Once the Christ of Faith is set aside, an outline of a wholly Jewish Jesus is revealed, having a distinctly Jewish voice, distinctly of his own time. But a clear view of Jesus the man, the pious Jew from Nazareth, who climbed the green hills of Lower Galilee and walked the dusty roads to Jerusalem, does not readily appear in the biblical Gospels. Often he seems just beyond view, his head dipping below the hill before we can get a glimpse of him. We see only shadows, hear only echoes. Doubtless there was something about Jesus' gospel that so impressed his followers to the point that they remained convinced, even after his death, that it was the answer to Israel's problems. It is inconceivable that a movement so influential in history could have developed around Jesus had he not been a remarkable person of admirable virtue, personal magnetism and extreme intelligence; a man who, by his teachings, convinced his disciples that they understood God's plan for humankind. What manner of man was he who would create a brave, new world for his people?
Whatever Jesus taught, it must have made sense first of all to his loyal circle of early disciples, also to his audiences in Galilee, Samaria and Judea. A lot of people were in the market for his ideas, for he attracted crowds wherever he preached. Jesus was clearly a man with a mission. Determined, resolute and purposeful, he dedicated his life to fulfilling that mission. And it is the mission that reveals the man.
Surely Jesus was not merely another apocalyptic preacher proclaiming the end of the world. A long parade of apocalyptics moved from time to time across the pre-war, Palestinian scene. Something must have been different about Jesus' gospel since it set both him and his movement apart from many others. What was so appealing about his gospel that gave his movement such an impact that it would carry far beyond his own time and place? Apocalypticism is inadequate to answer this question. There must have been more to Jesus' message -- much more.
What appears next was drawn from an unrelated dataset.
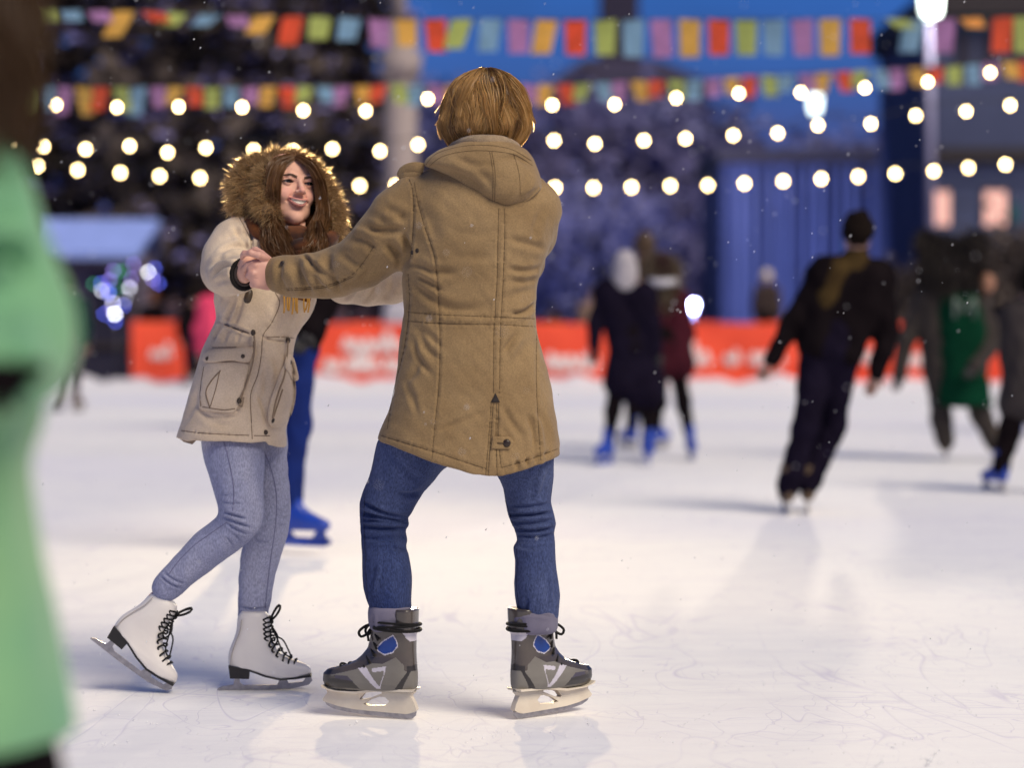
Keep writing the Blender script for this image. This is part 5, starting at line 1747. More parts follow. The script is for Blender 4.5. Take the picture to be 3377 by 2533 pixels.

The customary place to find Jesus' Good News is in the four biblical Gospels; but the other-worldly Jesus of the Fourth Gospel, announcing his divinity before his critics, cannot be reconciled with the rushed and secretive Markan Jesus, commanding his followers to tell no one who he is. The world in which Jesus lived, of early first-century Palestine and early first-century Judaism, was already removed from the time and place of the four writers who were credited with the authorship of the biblical Gospels. Unfortunately, many important details of Jesus' life were omitted from those Gospels. There is no hint of why a poor, devout Jew from the provinces could have aroused the murderous intent of both the wealthy and powerful Jewish aristocracy and the Roman Prefect, Pontius Pilate, who did in fact order the execution of Jesus and his soldiers carried it out. What was the actual cause of that fateful crucifixion outside the walls of Jerusalem? Jesus died by a Roman method of execution as King of the Jews. However, this information does not explain the underlying reason for his death.
Even with the four portraits of Jesus in the biblical Gospels, much about him remains obscure and enigmatic. On the other hand, it is possible to glimpse Jesus' world in his parables. It is a peasant's world of plowing a field and finding something extremely valuable. The parables are peopled with peasants: a neighbor who asks for help in the middle of the night, a compassionate wayfaring stranger, a woman who cleans her house but leaves it empty and thereby creates even worse problems for herself. Beggars and day-laborers, "those who toil and are heavy laden," are common to the everyday scene. Not only the poor, but the Rich populate Jesus' parables: the person in the position of trust, a rich landowner, and a suddenly returning master. Some unattractive characters are also used to emphasize his mission, such as a jealous brother, an unfaithful wife, even a crooked bookkeeper. The Jews in his audiences could see themselves and their own life-conditions in the mirror of Jesus' parables, which he used to draw them into the story and then turn their expectations upside-down.
Despite what the four Evangelists have done to obscure Jesus' mission, he is still the central figure who commands our attention. Sometimes he is barely in focus, standing on the shore after preparing a meal for his disciples. At other times he is lost completely, as in the lofty, Greek discourses and monologues of the Fourth Gospel. This makes it all the more wonderful to find scattered throughout the four Gospels some tantalizing echoes of Jesus' personality, as in the consistent clue of his own verbal mannerism: Amen, amen lego soi, "truly, truly I say to you... ". The historical Jesus is much more than the creation of the Gospel writers living decades after his death, and far more than a creature in stained-glass windows or forever hung on an artist's cross. The cumulative effect of studying his teachings is to be confronted with a wholly Jewish view, of his own time and place. He laughed and cried. He loved and lost. He gave his life for what he believed, believing to the end that his mission was worth it all.